___ Data records ___
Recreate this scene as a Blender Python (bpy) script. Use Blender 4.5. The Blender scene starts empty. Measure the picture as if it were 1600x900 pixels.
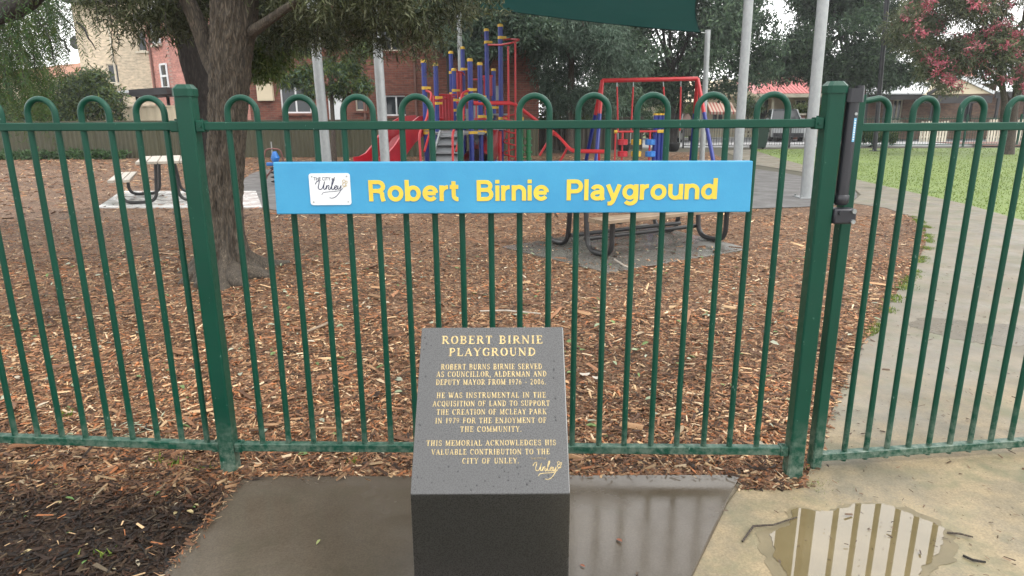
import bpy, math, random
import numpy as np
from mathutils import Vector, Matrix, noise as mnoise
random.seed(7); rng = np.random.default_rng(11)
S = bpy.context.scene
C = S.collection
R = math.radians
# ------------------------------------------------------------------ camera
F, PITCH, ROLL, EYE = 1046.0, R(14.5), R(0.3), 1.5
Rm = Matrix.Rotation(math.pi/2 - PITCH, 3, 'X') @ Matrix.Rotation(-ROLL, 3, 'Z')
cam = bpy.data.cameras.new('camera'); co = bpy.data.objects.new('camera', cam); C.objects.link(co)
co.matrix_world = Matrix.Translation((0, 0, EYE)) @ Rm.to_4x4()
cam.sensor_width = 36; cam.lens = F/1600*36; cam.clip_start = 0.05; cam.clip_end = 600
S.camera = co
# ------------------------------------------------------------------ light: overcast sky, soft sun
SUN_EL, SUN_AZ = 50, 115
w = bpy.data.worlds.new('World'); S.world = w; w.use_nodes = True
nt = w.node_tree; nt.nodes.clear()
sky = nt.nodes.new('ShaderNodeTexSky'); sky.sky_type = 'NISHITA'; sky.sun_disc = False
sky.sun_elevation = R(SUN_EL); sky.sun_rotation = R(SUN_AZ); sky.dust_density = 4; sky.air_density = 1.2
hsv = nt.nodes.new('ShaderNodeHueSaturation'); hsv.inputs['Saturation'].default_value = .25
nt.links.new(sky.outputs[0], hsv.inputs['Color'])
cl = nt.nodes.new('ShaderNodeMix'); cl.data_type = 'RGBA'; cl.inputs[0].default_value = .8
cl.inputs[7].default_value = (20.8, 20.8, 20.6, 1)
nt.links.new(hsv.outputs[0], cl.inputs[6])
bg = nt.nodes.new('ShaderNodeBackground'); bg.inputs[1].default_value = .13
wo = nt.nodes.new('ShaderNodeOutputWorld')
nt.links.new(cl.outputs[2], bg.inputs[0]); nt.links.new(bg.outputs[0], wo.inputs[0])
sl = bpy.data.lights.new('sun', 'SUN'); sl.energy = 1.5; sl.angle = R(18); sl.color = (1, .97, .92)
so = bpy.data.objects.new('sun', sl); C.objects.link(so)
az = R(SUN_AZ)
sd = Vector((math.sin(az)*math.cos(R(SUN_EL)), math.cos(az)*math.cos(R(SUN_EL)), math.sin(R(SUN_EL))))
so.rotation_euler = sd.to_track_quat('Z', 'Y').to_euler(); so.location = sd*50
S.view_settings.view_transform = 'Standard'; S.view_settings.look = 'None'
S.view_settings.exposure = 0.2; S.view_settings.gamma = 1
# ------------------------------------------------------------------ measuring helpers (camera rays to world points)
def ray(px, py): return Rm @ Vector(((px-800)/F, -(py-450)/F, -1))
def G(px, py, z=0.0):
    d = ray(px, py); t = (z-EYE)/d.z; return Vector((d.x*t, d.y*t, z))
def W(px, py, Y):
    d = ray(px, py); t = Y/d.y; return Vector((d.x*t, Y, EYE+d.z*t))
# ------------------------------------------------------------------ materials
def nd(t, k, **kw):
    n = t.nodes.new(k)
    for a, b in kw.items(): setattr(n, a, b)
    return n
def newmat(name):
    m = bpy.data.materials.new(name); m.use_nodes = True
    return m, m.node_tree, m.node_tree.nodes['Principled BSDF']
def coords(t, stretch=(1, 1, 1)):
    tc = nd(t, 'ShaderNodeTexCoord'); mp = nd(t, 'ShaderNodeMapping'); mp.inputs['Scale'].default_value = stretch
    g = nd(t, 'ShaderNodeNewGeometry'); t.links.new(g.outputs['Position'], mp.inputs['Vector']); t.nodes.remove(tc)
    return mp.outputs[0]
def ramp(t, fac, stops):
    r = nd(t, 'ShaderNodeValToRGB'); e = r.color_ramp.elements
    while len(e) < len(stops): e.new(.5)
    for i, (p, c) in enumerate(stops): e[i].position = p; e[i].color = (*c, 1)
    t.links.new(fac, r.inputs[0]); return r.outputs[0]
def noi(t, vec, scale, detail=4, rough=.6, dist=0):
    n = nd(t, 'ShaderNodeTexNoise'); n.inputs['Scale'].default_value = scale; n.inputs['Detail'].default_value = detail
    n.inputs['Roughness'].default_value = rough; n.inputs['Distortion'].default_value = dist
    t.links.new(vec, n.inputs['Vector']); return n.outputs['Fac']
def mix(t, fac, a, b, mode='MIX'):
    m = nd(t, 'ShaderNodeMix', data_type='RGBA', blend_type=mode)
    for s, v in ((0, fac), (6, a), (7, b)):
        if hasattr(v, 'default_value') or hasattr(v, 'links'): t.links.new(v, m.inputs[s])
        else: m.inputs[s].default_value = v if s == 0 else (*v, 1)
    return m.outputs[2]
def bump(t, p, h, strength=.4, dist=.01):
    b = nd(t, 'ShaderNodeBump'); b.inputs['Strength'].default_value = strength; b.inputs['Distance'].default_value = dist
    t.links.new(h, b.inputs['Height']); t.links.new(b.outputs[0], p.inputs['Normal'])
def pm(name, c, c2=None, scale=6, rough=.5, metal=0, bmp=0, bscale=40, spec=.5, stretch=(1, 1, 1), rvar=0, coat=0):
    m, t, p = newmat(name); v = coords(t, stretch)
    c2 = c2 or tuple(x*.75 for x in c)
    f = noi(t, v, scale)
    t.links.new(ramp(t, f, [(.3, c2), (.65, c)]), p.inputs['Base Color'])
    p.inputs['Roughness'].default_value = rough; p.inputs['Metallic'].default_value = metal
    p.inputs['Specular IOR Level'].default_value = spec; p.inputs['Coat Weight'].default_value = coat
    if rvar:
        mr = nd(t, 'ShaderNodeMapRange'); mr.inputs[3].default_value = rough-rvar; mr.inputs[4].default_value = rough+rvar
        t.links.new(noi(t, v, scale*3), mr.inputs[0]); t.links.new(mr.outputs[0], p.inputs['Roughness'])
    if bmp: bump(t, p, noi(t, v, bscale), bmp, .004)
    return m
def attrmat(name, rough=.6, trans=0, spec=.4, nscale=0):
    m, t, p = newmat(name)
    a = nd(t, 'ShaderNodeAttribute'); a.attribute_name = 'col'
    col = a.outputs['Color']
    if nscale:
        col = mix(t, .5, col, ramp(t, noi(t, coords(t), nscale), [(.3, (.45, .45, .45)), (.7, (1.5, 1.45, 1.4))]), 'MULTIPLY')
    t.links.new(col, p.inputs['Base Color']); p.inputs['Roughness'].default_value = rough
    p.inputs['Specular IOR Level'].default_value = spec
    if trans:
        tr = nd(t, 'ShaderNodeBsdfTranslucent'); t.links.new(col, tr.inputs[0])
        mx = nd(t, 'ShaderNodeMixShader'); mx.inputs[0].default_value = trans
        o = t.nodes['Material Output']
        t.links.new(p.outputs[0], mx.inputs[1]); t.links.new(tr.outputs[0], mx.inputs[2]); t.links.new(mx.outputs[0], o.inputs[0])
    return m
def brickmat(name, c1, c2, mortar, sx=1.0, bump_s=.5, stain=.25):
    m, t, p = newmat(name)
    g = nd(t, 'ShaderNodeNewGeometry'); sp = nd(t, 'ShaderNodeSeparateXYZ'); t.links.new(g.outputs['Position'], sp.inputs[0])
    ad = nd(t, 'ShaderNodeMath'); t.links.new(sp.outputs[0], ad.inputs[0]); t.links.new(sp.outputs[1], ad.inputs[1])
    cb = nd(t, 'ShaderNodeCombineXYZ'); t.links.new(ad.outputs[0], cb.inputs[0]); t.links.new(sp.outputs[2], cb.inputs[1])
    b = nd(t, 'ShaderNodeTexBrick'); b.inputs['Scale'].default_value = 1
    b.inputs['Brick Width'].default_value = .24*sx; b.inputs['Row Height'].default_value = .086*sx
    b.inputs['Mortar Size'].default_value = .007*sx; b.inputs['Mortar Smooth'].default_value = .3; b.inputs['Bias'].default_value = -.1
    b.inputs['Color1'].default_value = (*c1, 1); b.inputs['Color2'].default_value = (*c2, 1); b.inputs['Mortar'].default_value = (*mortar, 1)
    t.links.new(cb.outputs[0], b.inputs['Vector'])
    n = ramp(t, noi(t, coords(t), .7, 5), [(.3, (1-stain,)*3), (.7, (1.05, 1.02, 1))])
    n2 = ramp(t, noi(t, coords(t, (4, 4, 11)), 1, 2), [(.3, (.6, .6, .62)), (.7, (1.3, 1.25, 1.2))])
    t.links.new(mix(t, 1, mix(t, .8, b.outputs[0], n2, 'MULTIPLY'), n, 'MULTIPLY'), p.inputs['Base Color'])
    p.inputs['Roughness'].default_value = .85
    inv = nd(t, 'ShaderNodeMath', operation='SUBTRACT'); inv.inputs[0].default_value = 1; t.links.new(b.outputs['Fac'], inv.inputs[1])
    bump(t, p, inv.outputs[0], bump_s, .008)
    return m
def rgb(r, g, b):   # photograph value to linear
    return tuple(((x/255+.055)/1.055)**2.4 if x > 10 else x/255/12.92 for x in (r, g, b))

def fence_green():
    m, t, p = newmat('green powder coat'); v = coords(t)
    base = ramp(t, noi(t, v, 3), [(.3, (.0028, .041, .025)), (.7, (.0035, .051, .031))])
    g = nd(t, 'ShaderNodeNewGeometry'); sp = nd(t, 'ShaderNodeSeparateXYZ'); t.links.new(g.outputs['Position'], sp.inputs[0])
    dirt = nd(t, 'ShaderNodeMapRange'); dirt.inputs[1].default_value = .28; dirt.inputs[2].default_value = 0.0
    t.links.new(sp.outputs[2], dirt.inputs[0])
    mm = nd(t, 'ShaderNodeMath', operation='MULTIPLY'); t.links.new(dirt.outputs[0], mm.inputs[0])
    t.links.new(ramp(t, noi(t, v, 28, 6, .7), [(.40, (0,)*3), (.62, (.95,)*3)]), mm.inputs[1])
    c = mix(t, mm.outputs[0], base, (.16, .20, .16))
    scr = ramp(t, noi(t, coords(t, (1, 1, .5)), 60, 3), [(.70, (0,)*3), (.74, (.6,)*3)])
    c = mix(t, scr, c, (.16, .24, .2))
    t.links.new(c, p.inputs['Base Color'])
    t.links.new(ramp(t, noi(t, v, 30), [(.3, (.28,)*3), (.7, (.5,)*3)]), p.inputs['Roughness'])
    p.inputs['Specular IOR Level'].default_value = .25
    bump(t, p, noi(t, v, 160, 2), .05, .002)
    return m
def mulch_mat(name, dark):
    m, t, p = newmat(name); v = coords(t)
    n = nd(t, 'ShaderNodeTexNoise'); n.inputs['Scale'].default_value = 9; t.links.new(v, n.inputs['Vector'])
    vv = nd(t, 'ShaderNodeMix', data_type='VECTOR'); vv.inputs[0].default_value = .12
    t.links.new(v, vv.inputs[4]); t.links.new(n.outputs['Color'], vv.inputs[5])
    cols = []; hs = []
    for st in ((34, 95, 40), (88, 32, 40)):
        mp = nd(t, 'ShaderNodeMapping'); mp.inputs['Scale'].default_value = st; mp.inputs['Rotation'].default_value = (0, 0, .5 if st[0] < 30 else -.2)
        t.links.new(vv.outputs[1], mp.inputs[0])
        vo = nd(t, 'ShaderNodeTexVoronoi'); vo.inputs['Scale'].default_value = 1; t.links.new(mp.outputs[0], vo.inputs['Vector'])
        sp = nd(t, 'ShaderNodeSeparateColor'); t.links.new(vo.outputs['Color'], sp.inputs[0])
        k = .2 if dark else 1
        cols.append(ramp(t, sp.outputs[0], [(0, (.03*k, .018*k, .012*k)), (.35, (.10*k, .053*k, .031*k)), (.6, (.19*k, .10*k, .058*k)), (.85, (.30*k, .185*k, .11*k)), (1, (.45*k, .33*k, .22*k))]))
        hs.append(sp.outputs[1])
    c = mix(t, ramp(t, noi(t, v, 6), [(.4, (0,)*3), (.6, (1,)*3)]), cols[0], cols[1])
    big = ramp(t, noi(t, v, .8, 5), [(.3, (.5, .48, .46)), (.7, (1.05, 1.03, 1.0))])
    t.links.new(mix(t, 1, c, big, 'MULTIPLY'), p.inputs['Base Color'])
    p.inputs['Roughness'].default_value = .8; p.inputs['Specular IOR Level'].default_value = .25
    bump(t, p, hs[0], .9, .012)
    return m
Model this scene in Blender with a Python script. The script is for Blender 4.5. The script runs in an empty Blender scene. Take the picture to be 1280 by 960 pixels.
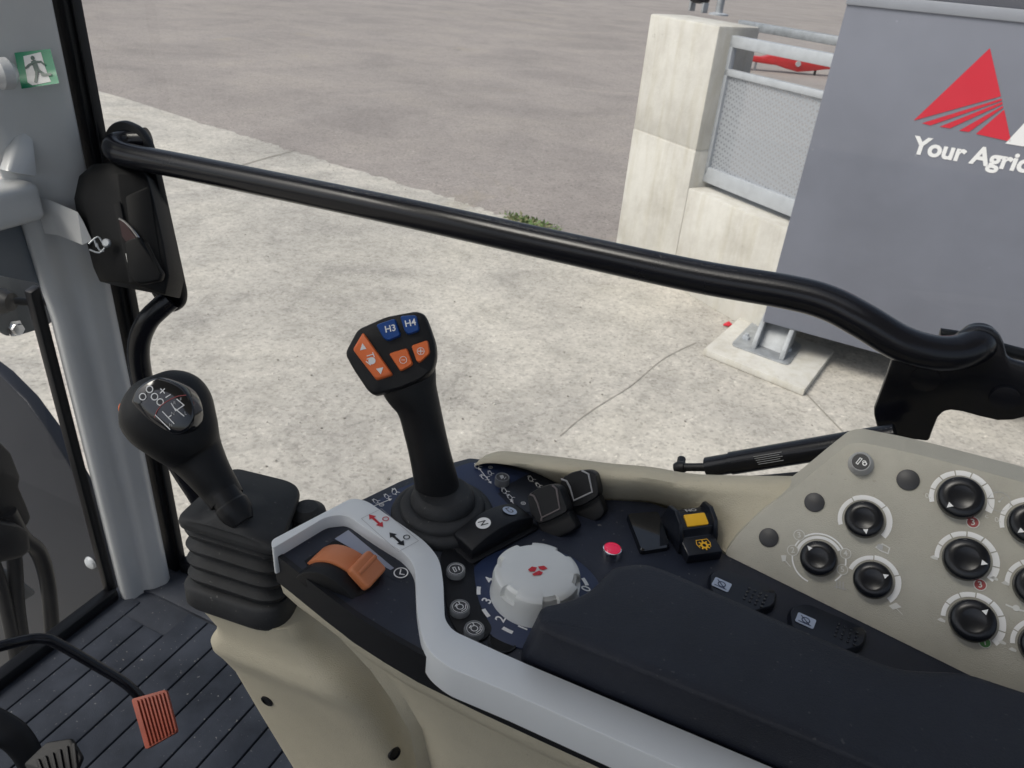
___
Task requirements. Gather every line from the entries above where the word "empty" appears, and copy them.

Problem solution.
Recreate this scene as a Blender Python (bpy) script. Use Blender 4.5. The Blender scene starts empty. Measure the picture as if it were 1600x900 pixels.
Model this scene in Blender with a Python script. The script is for Blender 4.5. The script runs in an empty Blender scene. Take the picture to be 1280 by 960 pixels.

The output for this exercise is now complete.